* _EXERCISE REQUIREMENTS_
Write out the records that appear below, verbatim and complete, but without pictures.

(Collection entries)
=-=-=
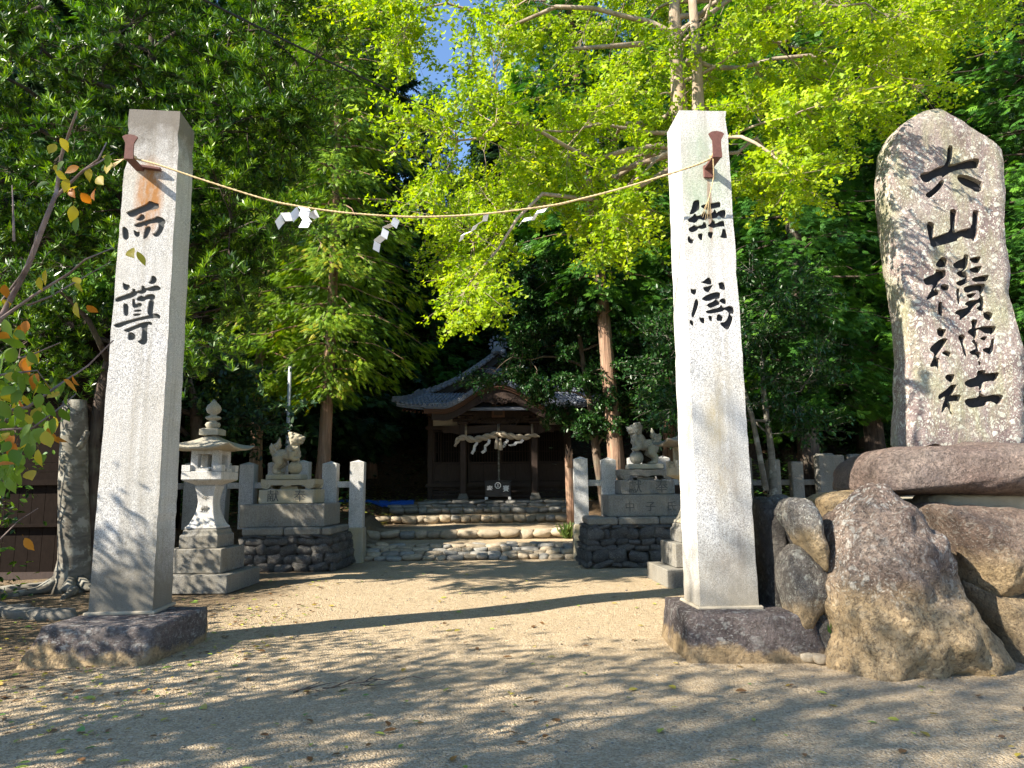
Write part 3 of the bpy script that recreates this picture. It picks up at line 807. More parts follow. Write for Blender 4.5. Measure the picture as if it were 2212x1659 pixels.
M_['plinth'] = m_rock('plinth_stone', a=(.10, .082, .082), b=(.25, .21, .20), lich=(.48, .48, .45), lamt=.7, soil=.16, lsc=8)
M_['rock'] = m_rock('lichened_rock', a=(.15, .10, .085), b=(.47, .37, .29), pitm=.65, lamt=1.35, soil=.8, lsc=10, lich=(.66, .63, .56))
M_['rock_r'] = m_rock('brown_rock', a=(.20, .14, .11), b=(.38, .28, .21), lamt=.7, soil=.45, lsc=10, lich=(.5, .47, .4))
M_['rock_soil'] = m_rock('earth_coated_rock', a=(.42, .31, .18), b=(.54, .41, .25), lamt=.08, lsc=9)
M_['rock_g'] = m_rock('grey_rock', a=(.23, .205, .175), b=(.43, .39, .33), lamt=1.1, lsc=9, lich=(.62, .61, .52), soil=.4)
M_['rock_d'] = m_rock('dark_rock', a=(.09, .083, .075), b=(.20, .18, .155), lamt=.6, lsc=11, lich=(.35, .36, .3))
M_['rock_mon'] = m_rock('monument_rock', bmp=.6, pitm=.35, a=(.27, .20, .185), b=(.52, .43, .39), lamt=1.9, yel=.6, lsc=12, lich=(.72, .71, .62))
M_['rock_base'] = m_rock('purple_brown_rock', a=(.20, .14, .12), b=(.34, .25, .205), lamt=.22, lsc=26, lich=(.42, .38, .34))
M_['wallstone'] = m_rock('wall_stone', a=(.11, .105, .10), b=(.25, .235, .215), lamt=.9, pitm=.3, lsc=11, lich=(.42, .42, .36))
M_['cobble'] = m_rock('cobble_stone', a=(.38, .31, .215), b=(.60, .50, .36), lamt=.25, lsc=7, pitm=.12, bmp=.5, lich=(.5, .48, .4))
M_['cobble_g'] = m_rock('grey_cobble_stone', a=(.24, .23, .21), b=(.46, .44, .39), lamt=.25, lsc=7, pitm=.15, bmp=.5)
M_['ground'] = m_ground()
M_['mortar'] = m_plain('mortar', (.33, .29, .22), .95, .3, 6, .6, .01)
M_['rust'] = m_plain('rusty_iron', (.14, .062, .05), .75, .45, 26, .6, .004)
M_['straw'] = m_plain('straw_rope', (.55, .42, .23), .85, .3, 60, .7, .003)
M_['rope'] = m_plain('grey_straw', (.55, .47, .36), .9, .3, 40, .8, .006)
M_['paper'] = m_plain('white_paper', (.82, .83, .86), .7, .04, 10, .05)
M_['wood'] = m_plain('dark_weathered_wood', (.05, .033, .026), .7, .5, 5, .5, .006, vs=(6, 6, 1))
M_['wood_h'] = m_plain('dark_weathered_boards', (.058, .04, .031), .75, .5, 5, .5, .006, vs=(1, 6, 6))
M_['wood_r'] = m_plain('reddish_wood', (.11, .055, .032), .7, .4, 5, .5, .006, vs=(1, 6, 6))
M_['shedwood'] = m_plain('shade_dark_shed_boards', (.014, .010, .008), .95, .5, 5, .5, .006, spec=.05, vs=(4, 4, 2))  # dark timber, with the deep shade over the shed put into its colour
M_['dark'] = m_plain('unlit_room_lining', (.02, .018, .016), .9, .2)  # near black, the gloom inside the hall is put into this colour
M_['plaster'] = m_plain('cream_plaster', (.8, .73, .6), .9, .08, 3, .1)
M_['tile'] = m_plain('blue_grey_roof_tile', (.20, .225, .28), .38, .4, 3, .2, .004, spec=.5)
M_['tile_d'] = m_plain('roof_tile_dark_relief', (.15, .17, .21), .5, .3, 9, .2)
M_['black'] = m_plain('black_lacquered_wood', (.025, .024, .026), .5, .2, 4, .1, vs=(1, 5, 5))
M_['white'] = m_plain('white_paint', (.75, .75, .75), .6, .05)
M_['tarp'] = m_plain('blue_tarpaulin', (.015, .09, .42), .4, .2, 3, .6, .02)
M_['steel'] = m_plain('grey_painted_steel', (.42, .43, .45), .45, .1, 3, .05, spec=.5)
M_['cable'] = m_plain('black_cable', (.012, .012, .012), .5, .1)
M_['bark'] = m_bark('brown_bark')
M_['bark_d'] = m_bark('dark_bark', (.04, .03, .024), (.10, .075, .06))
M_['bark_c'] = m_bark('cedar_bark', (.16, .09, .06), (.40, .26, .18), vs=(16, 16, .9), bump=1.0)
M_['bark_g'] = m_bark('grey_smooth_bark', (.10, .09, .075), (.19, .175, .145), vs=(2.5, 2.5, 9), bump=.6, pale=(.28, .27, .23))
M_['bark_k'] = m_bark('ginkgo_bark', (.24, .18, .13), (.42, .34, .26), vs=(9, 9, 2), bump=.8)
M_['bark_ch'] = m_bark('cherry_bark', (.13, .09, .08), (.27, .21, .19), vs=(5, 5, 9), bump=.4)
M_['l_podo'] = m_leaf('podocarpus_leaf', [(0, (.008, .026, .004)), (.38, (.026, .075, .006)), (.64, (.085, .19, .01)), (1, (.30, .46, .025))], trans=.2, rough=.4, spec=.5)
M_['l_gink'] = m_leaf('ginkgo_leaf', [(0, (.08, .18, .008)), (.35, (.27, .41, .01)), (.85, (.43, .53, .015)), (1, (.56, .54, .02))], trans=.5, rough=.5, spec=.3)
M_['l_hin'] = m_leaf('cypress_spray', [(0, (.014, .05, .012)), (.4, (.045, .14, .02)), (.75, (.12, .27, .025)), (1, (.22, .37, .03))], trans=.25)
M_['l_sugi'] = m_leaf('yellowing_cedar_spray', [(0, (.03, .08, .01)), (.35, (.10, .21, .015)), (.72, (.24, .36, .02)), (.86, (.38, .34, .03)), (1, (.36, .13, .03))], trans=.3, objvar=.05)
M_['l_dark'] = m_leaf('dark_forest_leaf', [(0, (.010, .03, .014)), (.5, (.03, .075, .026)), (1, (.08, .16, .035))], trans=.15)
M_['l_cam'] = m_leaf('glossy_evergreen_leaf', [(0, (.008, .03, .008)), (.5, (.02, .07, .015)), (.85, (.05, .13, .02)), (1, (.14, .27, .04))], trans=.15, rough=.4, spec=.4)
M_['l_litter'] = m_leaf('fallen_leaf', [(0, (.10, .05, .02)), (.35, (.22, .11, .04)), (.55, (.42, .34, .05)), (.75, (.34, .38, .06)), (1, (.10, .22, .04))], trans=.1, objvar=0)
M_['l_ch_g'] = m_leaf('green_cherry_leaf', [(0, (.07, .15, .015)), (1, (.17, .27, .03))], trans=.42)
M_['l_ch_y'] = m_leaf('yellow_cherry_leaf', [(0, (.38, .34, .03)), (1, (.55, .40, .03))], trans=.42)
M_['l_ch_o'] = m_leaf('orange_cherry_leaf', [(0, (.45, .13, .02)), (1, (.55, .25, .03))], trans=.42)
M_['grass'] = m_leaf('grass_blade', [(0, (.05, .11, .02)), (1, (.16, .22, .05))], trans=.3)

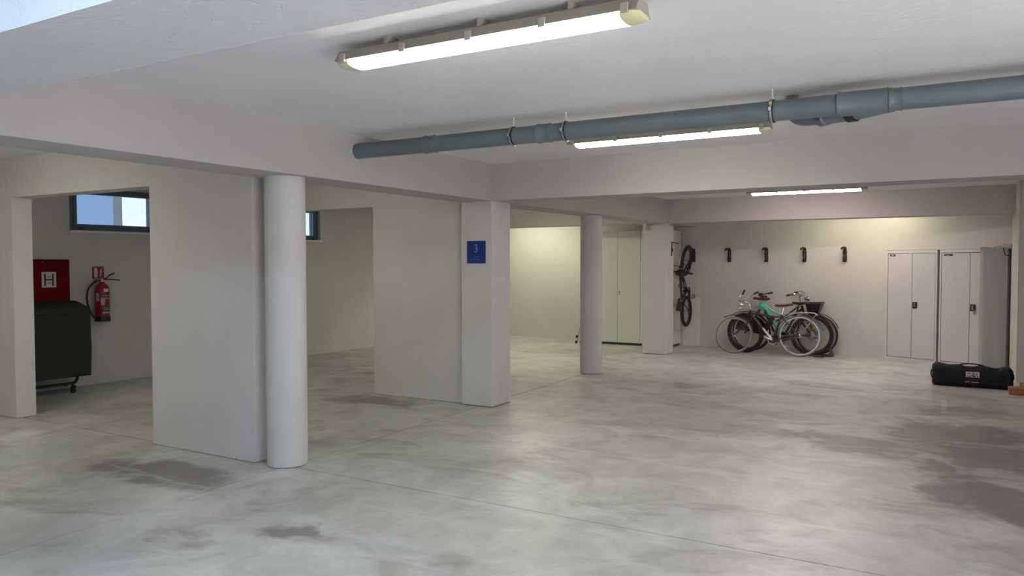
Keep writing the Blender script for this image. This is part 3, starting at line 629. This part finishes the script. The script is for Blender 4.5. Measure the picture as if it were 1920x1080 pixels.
=-=-=
* _RESULT_
Write part 3 of the bpy script that recreates this picture. It picks up at line 807. More parts follow. Write for Blender 4.5. Measure the picture as if it were 2212x1659 pixels.
M_['plinth'] = m_rock('plinth_stone', a=(.10, .082, .082), b=(.25, .21, .20), lich=(.48, .48, .45), lamt=.7, soil=.16, lsc=8)
M_['rock'] = m_rock('lichened_rock', a=(.15, .10, .085), b=(.47, .37, .29), pitm=.65, lamt=1.35, soil=.8, lsc=10, lich=(.66, .63, .56))
M_['rock_r'] = m_rock('brown_rock', a=(.20, .14, .11), b=(.38, .28, .21), lamt=.7, soil=.45, lsc=10, lich=(.5, .47, .4))
M_['rock_soil'] = m_rock('earth_coated_rock', a=(.42, .31, .18), b=(.54, .41, .25), lamt=.08, lsc=9)
M_['rock_g'] = m_rock('grey_rock', a=(.23, .205, .175), b=(.43, .39, .33), lamt=1.1, lsc=9, lich=(.62, .61, .52), soil=.4)
M_['rock_d'] = m_rock('dark_rock', a=(.09, .083, .075), b=(.20, .18, .155), lamt=.6, lsc=11, lich=(.35, .36, .3))
M_['rock_mon'] = m_rock('monument_rock', bmp=.6, pitm=.35, a=(.27, .20, .185), b=(.52, .43, .39), lamt=1.9, yel=.6, lsc=12, lich=(.72, .71, .62))
M_['rock_base'] = m_rock('purple_brown_rock', a=(.20, .14, .12), b=(.34, .25, .205), lamt=.22, lsc=26, lich=(.42, .38, .34))
M_['wallstone'] = m_rock('wall_stone', a=(.11, .105, .10), b=(.25, .235, .215), lamt=.9, pitm=.3, lsc=11, lich=(.42, .42, .36))
M_['cobble'] = m_rock('cobble_stone', a=(.38, .31, .215), b=(.60, .50, .36), lamt=.25, lsc=7, pitm=.12, bmp=.5, lich=(.5, .48, .4))
M_['cobble_g'] = m_rock('grey_cobble_stone', a=(.24, .23, .21), b=(.46, .44, .39), lamt=.25, lsc=7, pitm=.15, bmp=.5)
M_['ground'] = m_ground()
M_['mortar'] = m_plain('mortar', (.33, .29, .22), .95, .3, 6, .6, .01)
M_['rust'] = m_plain('rusty_iron', (.14, .062, .05), .75, .45, 26, .6, .004)
M_['straw'] = m_plain('straw_rope', (.55, .42, .23), .85, .3, 60, .7, .003)
M_['rope'] = m_plain('grey_straw', (.55, .47, .36), .9, .3, 40, .8, .006)
M_['paper'] = m_plain('white_paper', (.82, .83, .86), .7, .04, 10, .05)
M_['wood'] = m_plain('dark_weathered_wood', (.05, .033, .026), .7, .5, 5, .5, .006, vs=(6, 6, 1))
M_['wood_h'] = m_plain('dark_weathered_boards', (.058, .04, .031), .75, .5, 5, .5, .006, vs=(1, 6, 6))
M_['wood_r'] = m_plain('reddish_wood', (.11, .055, .032), .7, .4, 5, .5, .006, vs=(1, 6, 6))
M_['shedwood'] = m_plain('shade_dark_shed_boards', (.014, .010, .008), .95, .5, 5, .5, .006, spec=.05, vs=(4, 4, 2))  # dark timber, with the deep shade over the shed put into its colour
M_['dark'] = m_plain('unlit_room_lining', (.02, .018, .016), .9, .2)  # near black, the gloom inside the hall is put into this colour
M_['plaster'] = m_plain('cream_plaster', (.8, .73, .6), .9, .08, 3, .1)
M_['tile'] = m_plain('blue_grey_roof_tile', (.20, .225, .28), .38, .4, 3, .2, .004, spec=.5)
M_['tile_d'] = m_plain('roof_tile_dark_relief', (.15, .17, .21), .5, .3, 9, .2)
M_['black'] = m_plain('black_lacquered_wood', (.025, .024, .026), .5, .2, 4, .1, vs=(1, 5, 5))
M_['white'] = m_plain('white_paint', (.75, .75, .75), .6, .05)
M_['tarp'] = m_plain('blue_tarpaulin', (.015, .09, .42), .4, .2, 3, .6, .02)
M_['steel'] = m_plain('grey_painted_steel', (.42, .43, .45), .45, .1, 3, .05, spec=.5)
M_['cable'] = m_plain('black_cable', (.012, .012, .012), .5, .1)
M_['bark'] = m_bark('brown_bark')
M_['bark_d'] = m_bark('dark_bark', (.04, .03, .024), (.10, .075, .06))
M_['bark_c'] = m_bark('cedar_bark', (.16, .09, .06), (.40, .26, .18), vs=(16, 16, .9), bump=1.0)
M_['bark_g'] = m_bark('grey_smooth_bark', (.10, .09, .075), (.19, .175, .145), vs=(2.5, 2.5, 9), bump=.6, pale=(.28, .27, .23))
M_['bark_k'] = m_bark('ginkgo_bark', (.24, .18, .13), (.42, .34, .26), vs=(9, 9, 2), bump=.8)
M_['bark_ch'] = m_bark('cherry_bark', (.13, .09, .08), (.27, .21, .19), vs=(5, 5, 9), bump=.4)
M_['l_podo'] = m_leaf('podocarpus_leaf', [(0, (.008, .026, .004)), (.38, (.026, .075, .006)), (.64, (.085, .19, .01)), (1, (.30, .46, .025))], trans=.2, rough=.4, spec=.5)
M_['l_gink'] = m_leaf('ginkgo_leaf', [(0, (.08, .18, .008)), (.35, (.27, .41, .01)), (.85, (.43, .53, .015)), (1, (.56, .54, .02))], trans=.5, rough=.5, spec=.3)
M_['l_hin'] = m_leaf('cypress_spray', [(0, (.014, .05, .012)), (.4, (.045, .14, .02)), (.75, (.12, .27, .025)), (1, (.22, .37, .03))], trans=.25)
M_['l_sugi'] = m_leaf('yellowing_cedar_spray', [(0, (.03, .08, .01)), (.35, (.10, .21, .015)), (.72, (.24, .36, .02)), (.86, (.38, .34, .03)), (1, (.36, .13, .03))], trans=.3, objvar=.05)
M_['l_dark'] = m_leaf('dark_forest_leaf', [(0, (.010, .03, .014)), (.5, (.03, .075, .026)), (1, (.08, .16, .035))], trans=.15)
M_['l_cam'] = m_leaf('glossy_evergreen_leaf', [(0, (.008, .03, .008)), (.5, (.02, .07, .015)), (.85, (.05, .13, .02)), (1, (.14, .27, .04))], trans=.15, rough=.4, spec=.4)
M_['l_litter'] = m_leaf('fallen_leaf', [(0, (.10, .05, .02)), (.35, (.22, .11, .04)), (.55, (.42, .34, .05)), (.75, (.34, .38, .06)), (1, (.10, .22, .04))], trans=.1, objvar=0)
M_['l_ch_g'] = m_leaf('green_cherry_leaf', [(0, (.07, .15, .015)), (1, (.17, .27, .03))], trans=.42)
M_['l_ch_y'] = m_leaf('yellow_cherry_leaf', [(0, (.38, .34, .03)), (1, (.55, .40, .03))], trans=.42)
M_['l_ch_o'] = m_leaf('orange_cherry_leaf', [(0, (.45, .13, .02)), (1, (.55, .25, .03))], trans=.42)
M_['grass'] = m_leaf('grass_blade', [(0, (.05, .11, .02)), (1, (.16, .22, .05))], trans=.3)

Keep writing the Blender script for this image. This is part 3, starting at line 629. This part finishes the script. The script is for Blender 4.5. Measure the picture as if it were 1920x1080 pixels.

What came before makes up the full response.